As a recent graduate of the University of New Brunswick’s Masters of Arts in English program, I came to the NBLCE with a grounding in the literature of Canada’s Maritime provinces. I had studied Maritime literature at both the undergraduate and graduate levels, and my MA thesis, titled “Old Provinces, New Modernisms: Toward an Editorial Poetics of the Maritime Little Magazine,” examined the history, influence, and editorial polemics of the region’s leading twentieth-century literary magazines. I was thus aware of the rich literary heritage of the Maritimes. Nevertheless, when I learned that the NBLCE was to include only New Brunswick literature, I was sceptical. I knew the province had produced some of Canada’s greatest poets, but as Canada’s third smallest province, did its literature warrant a curriculum of its own? As I read and analyzed the work in the NBLCE, I became increasingly convinced that it did.

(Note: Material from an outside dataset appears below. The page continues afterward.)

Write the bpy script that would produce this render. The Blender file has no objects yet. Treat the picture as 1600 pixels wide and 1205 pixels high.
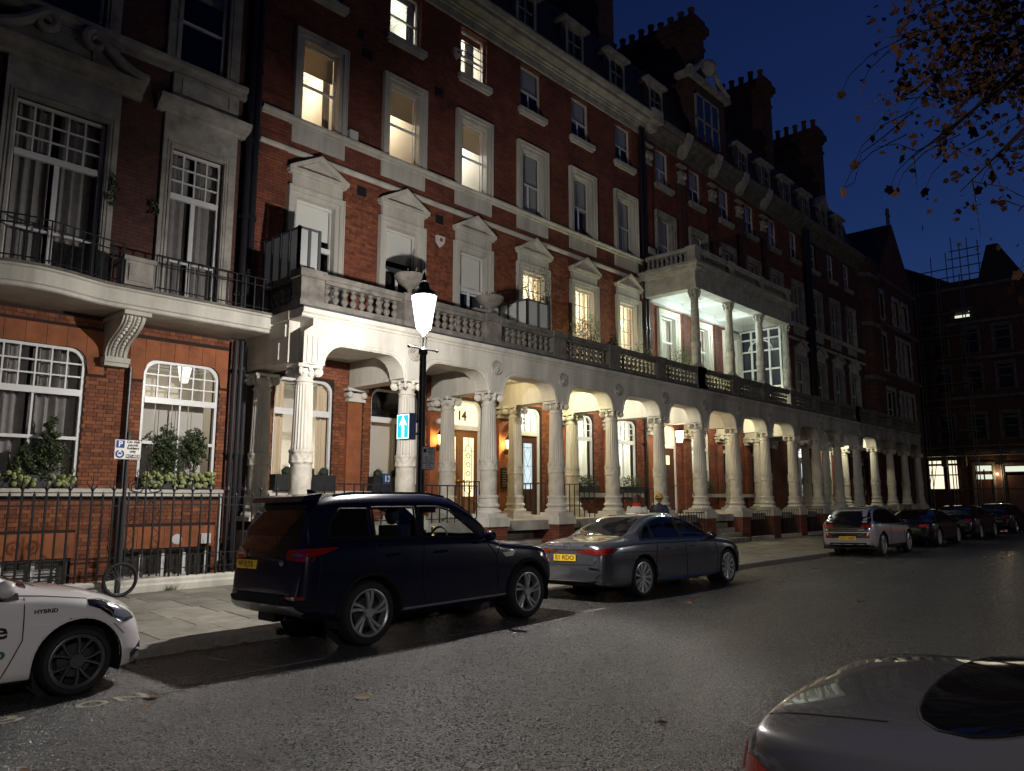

The diversity and expansiveness of New Brunswick’s literary history is astounding. When studying New Brunswick literature over time, we come into contact with the greatest literary movements of the 19th and 20th centuries. The mysticism, emotion, and lyrical beauty of Romanticism; the skepticism, allusiveness, and formal experimentation of modernism; the deeply personal and humanistic poetics of Confessionalism – these are but a few of the literary movements one encounters when reading New Brunswick’s poetry and fiction. And yet, while New Brunswick’s literature has always been in touch with the major trends of the Western literary tradition, it is also deeply informed by the social and cultural conditions in which it has emerged and to which it has responded.

The literature of New Brunswick allows us not only to appreciate the history and development of the province's voices and styles, but also teaches us about the history and development of New Brunswick society. When we study the literature of a particular place we confront the values, ideals, hopes, fears, prejudices, anxieties, and aspirations of the people in that place. New Brunswick’s writers have grappled with the great questions of their times, but they have also given expression to the manifold experiences that have formed the distinct culture of New Brunswick: the collective experiences, always social and constantly evolving, that constitute our sense of place and give meaning to our own experience of New Brunswick and the world beyond. It is this belief in the indivisible relationship between literature, culture, and place that has both informed and been strengthened by my work on the NBLCE.